Yes, that's what is recommended and most sites implement (AFAIK Twitter for some reason only permitting one :-/)


And how do you enroll the second device?

It would have to be something like;

1) Login on primary device

2) Generate a one-time code or link

3) Enter one-time code or click link on 2nd device

4) Click an “Enroll” button on the 2nd device which would generate a second enrollment saved in the account.

You would have to do this for each and every service so that seems like a total non-starter.

Alternatively, a way to share the private keys securely between the devices. But I’m not sure if there are site-specific salts as part of the WebAuthN signing process which would require additional state be sync’d between the devices in order to authenticate to a new service on both devices?

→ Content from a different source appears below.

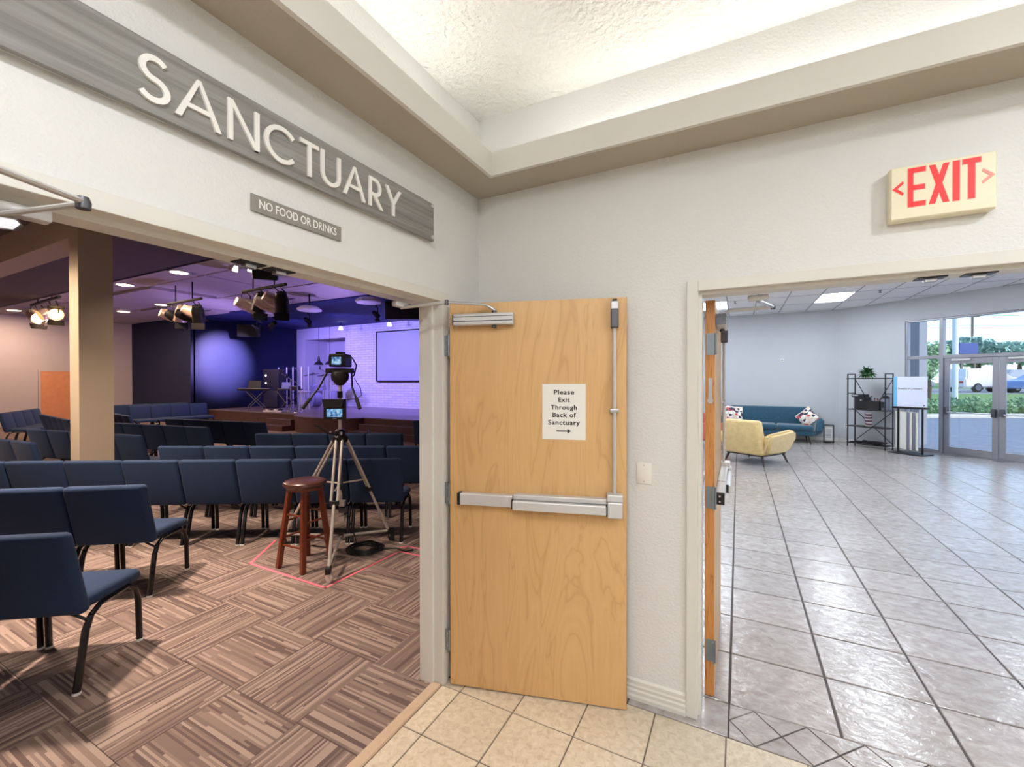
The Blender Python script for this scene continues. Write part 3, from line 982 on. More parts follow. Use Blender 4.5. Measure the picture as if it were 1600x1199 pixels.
letter([arc(cS + 0.004, h1 - SW / 2 - rS, (a1 - a0) / 2 - SW / 2 - 0.003, rS, 38, 270, 14) + arc(cS, h0 + SW / 2 + rS, (a1 - a0) / 2 - SW / 2, rS, 90, -150, 14)[1:]])
def letter_A(y0, y1):
    x0, x1 = lx(y0), lx(y1); c = (x0 + x1) / 2
    m = MB()
    hw = SW * 0.56
    m.prism([(x0, h0), (x0 + SW * 1.08, h0), (c + hw * 0.62, h1), (c - hw * 0.62, h1)], -0.038, -0.030)
    m.prism([(x1, h0), (c + hw * 0.62, h1), (c - hw * 0.62, h1), (x1 - SW * 1.08, h0)], -0.0379, -0.030)
    t0 = 0.33; zb = h0 + (h1 - h0) * t0
    xa = x0 + (c - x0) * t0; xb = x1 - (x1 - c) * t0
    m.prism([(xa, zb - SW * 0.4), (xb, zb - SW * 0.4), (xb, zb + SW * 0.45), (xa, zb + SW * 0.45)], -0.0378, -0.030)
    m.build('letter', 'letter_white', sg)
letter_A(-1.618, -1.497)
n0, n1 = lx(-1.479) + SW / 2, lx(-1.382) - SW / 2      # N
m = MB()
for q in (n0, n1): m.ribbon([(q, h0), (q, h1)], SW, -0.038, -0.030)
m.prism([(n0 - SW / 2, h1), (n0 + SW * 0.55, h1), (n1 + SW / 2, h0), (n1 - SW * 0.55, h0)], -0.0379, -0.030)
m.build('letter', 'letter_white', sg)
c0, c1 = lx(-1.366), lx(-1.240)       # C
rC = hr - SW / 2
letter([arc(c0 + SW / 2 + rC, hc, rC, rC, 40, 320, 22)])
t0, t1 = lx(-1.236), lx(-1.160)       # T
letter([[((t0 + t1) / 2, h0), ((t0 + t1) / 2, h1 - SW * 0.9)], [(t0, h1 - SW / 2), (t1, h1 - SW / 2)]])
u0, u1 = lx(-1.150) + SW / 2, lx(-1.061) - SW / 2     # U
ru = (u1 - u0) / 2
letter([[(u0, h1)] + arc((u0 + u1) / 2, h0 + ru + SW / 2, ru, ru, 180, 360, 14) + [(u1, h1)]])
letter_A(-1.050, -0.935)
r0, r1 = lx(-0.917) + SW / 2, lx(-0.834)              # R
rb = 0.031
m = MB()
m.ribbon([(r0, h0), (r0, h1)], SW, -0.038, -0.030)
m.ribbon([(r0, h1 - SW / 2), (r0 + 0.026, h1 - SW / 2)] + arc(r0 + 0.028, h1 - SW / 2 - rb, rb * 0.9, rb, 88, -88, 12) + [(r0 + 0.024, h1 - SW / 2 - 2 * rb), (r0, h1 - SW / 2 - 2 * rb)], SW, -0.0379, -0.030)
m.prism([(r0 + 0.012, h1 - 2 * rb - SW * 0.6), (r0 + 0.034, h1 - 2 * rb - SW * 0.6), (r1, h0), (r1 - SW * 1.2, h0)], -0.0378, -0.030)
m.build('letter', 'letter_white', sg)
y0_, y1_ = lx(-0.822), lx(-0.722)     # Y
cY = (y0_ + y1_) / 2
m = MB()
m.ribbon([(cY, h0), (cY, hc + 0.002)], SW, -0.038, -0.030)
m.prism([(y0_, h1), (y0_ + SW * 1.2, h1), (cY + SW / 2, hc - 0.004), (cY - SW / 2, hc - 0.008)], -0.0379, -0.030)
m.prism([(y1_, h1), (y1_ - SW * 1.2, h1), (cY - SW / 2, hc - 0.004), (cY + SW / 2, hc - 0.008)], -0.0378, -0.030)
m.build('letter', 'letter_white', sg)

nf = thing('notice_plaque', 'small grey plaque lettered NO FOOD OR DRINKS over the doorway', 'sign', (0, -1.213, 2.196), PI / 2)
MB().box(-0.178, 0.178, -0.008, -0.0005, -0.028, 0.028, bev=0.0015).build('plate', 'small_sign_grey', nf)
add_text('NO FOOD OR DRINKS', 0.0405, 0.0006, 'letter_white', nf, (0, -0.0086, 0.0), 0.0002, fit=0.307)

ex = thing('exit_sign', 'ivory illuminated EXIT sign with red letters and arrows', 'sign', (2.071, 0, 2.343))
MB().box(-0.150, 0.150, -0.050, 0.0, -0.1035, 0.1035, bev=0.006, seg=3).build('housing', 'exit_ivory', ex, True)
m = MB(); m.box(-0.146, 0.146, -0.052, -0.048, -0.0995, 0.0995, bev=0.0015); m.build('face', 'exit_ivory', ex)
def exit_strokes(name, polys, mat='exit_red', y0=-0.0536, y1=-0.051):
    mm = MB()
    for p in polys: mm.prism(p, y0, y1)
    return mm.build(name, mat, ex)
def fatten(p, d):
    return [(x0 - d, z0 - d, x1 + d, z1 + d) for (x0, z0, x1, z1) in p]
zb, zt = -0.057, 0.089
def rects(rs): return [[(a, b), (c, b), (c, d), (a, d)] for a, b, c, d in rs]
E_ = [(-0.096, zb, -0.082, zt), (-0.084, zb, -0.046, zb + 0.017), (-0.084, 0.006, -0.048, 0.023), (-0.084, zt - 0.017, -0.046, zt)]
I_ = [(0.032, zb, 0.049, zt)]
T_ = [(0.058, zt - 0.017, 0.106, zt), (0.0735, zb, 0.0905, zt - 0.015)]
Xs = [[(-0.036, zt), (-0.018, zt), (0.022, zb), (0.004, zb)], [(0.004, zt), (0.022, zt), (-0.018, zb), (-0.036, zb)]]
exit_strokes('letter', rects(E_)); exit_strokes('letter', [Xs[0]]).name = 'letter'
exit_strokes('letter', [Xs[1]], y0=-0.0535); exit_strokes('letter', rects(I_)); exit_strokes('letter', rects(T_))
exit_strokes('letter_outline', rects(fatten(E_, 0.0025)) + rects(fatten(I_, 0.0025)) + rects(fatten(T_, 0.0025)), 'exit_pale_red', -0.0526, -0.051)
for sgn in (-1, 1):
    q = [(sgn * 0.1435, 0.018), (sgn * 0.112, 0.046), (sgn * 0.109, 0.036), (sgn * 0.1285, 0.018), (sgn * 0.109, 0.000), (sgn * 0.112, -0.010)]
    exit_strokes('arrow', [q], 'exit_red' if sgn < 0 else 'exit_pale_red')

bp = thing('blank_plate', 'blank white electrical cover plate on the grey wall', 'wall plate', (0.9765, 0, 1.152))
MB().box(-0.0365, 0.0365, -0.007, 0, -0.053, 0.053, bev=0.003).build('plate', 'white_plastic', bp, True)
for zz in (-0.041, 0.041):
    MB().lathe([(0.0035, 0), (0.0035, 0.0012)], 8, M=T(0, -0.0068, zz) @ R(PI / 2, 'X')).build('screw', 'satin_steel', bp)

# taped paper notice on the open door
dM = T(0.044, -0.36, 0) @ R(DANG)
pl = dM @ Vector((0.6, 0, 1.462))
pn = thing('paper_notice', 'white paper notice with bold black text taped on the maple door', 'notice', pl, DANG)
MB().box(-0.108, 0.108, -0.0016, -0.0004, -0.1395, 0.1395).build('sheet', 'paper', pn)
for i, (s, wd) in enumerate((('Please', 0.1016), ('Exit', 0.057), ('Through', 0.131), ('Back of', 0.118), ('Sanctuary', 0.159))):
    add_text(s, 0.0325, 0.0002, 'ink', pn, (0.0, -0.0019, 0.097 - 0.0379 * i), 0.0009, name='text_line', fit=wd, space=1.12)
MB().prism([(-0.037, -0.0995), (0.018, -0.0995), (0.018, -0.1085), (0.036, -0.0965), (0.018, -0.0845), (0.018, -0.0935), (-0.037, -0.0935)], -0.0021, -0.0016).build('arrow', 'ink', pn)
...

There's an ascending signature counter that's intended to prevent cloned devices (replay attacks are prevented seperately with server generated challenge). One way around it is clone (backup key) having very high initial signature counter set, so first use invalidates original (on loss). But yeah it's a UX problem that hopefully will find a better/non-hacky solution than "register multiple keys for each site".


> But yeah it's a UX problem that hopefully will find a better/non-hacky solution than "register multiple keys for each site".

This seems like a huge blocker for adoption. I currently run into this issue with FIDO for 2fa - I store my backup key offsite, which means enrolling the second device requires me to make a special trip to retrieve the device. My current approach is to retrieve the backup token every few months and add it to all of the new services I have enrolled in, but I don't have a good system for remembering all of these services, so I inevitably forget one (despite only using the key on a few services)...


Write the services down. You don't need to keep the fact that you have FIDO tokens secret unless you're keeping them somewhere otherwise unsafe like under a rock in your garden. So a list titled "Services I've enabled for FIDO" with check columns for the tokens gets it done.


That's my current approach, but I'm not as disciplined about writing them down as I should be.


Ah, I see you're thinking about platform devices where the web browser is running on the device being enrolled.

Yes, you'd have to use some other way to authenticate as yourself on a second or subsequent platform device. If you have a separate FIDO token (like a Yubikey or any of their cheaper Security Key products or dozens of others) that would be the obvious first choice to enroll.